Aight, not to bump an ailing thread, but I'm still trying to sort out what are the most imporant elements of this hand (cards, position, players, game stage etc). So I figured I'd ask if raptor's move is the same if he had fewer chips. Say you had just taken a brutal beat and were down to 400-500 chips, is your play still so meek (or, if this number doesn't change anything, is there any point before your stack forces you to push preflop that your postflop play changes). I feel like raptor's argument places more emphasis on the fact that this is a small pot and he doesn't need the chips than the fact that he feels he's beaten. But what if you did need the chips? *Edit:* I still feel that if folding is based solely on the intuition your hand is no good, then it's wrong (you won't be right often enough), but peripheral stragety considerations may make it very smart.

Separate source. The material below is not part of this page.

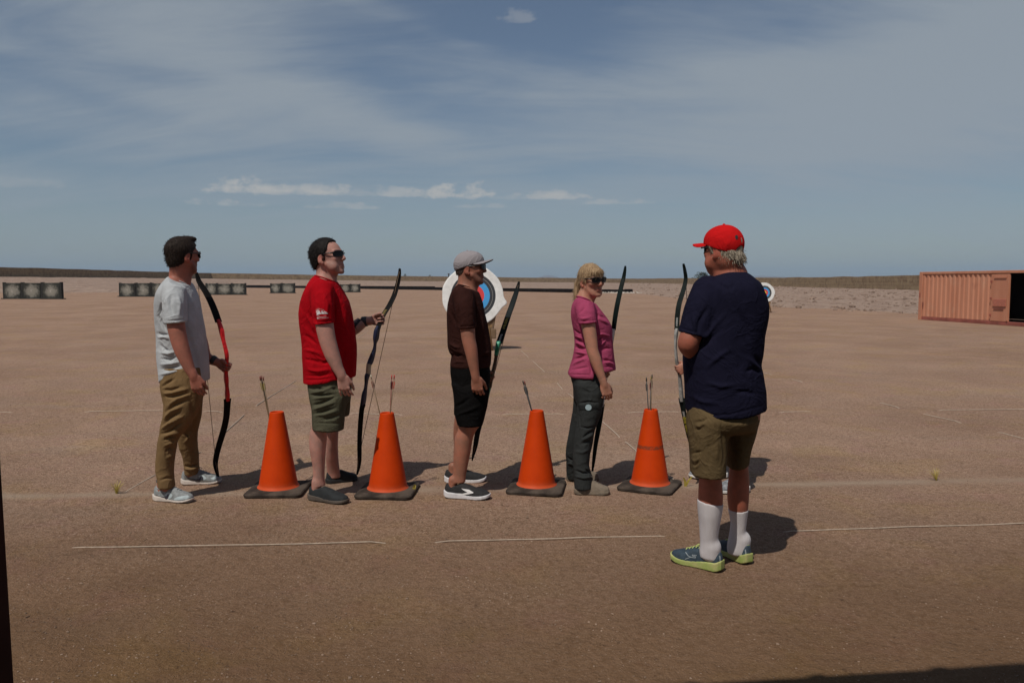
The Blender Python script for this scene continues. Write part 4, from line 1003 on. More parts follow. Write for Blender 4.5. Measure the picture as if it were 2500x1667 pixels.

How can the rest of us incorporate this into our games. I'm afraid that in my 800-chip games that passing on small edges will leave me crippled on the bubble. I'm voluntarily involved in an average of 2 or 3 hands before we get to push/fold mode, so my mentality is "I need these chips, I'm not going to have many chances to accumulate." Is this hurting me? When my BB hand sort of hits, I fold 2nd pair, TPNK, 2nd best draws etc as easily as I should. But TPGK? That would be more difficult. I suppose I'm saying, I can't tell the difference between when I need to fight for a pot and when I can let it go, which, I suppose, is the heart of postflop play. I go absent-mindedly (and dramatically) from "only premium hands/draws with extra possibilities" to "push/fold" with not much poker in the middle. Anybody want to share some wisdom?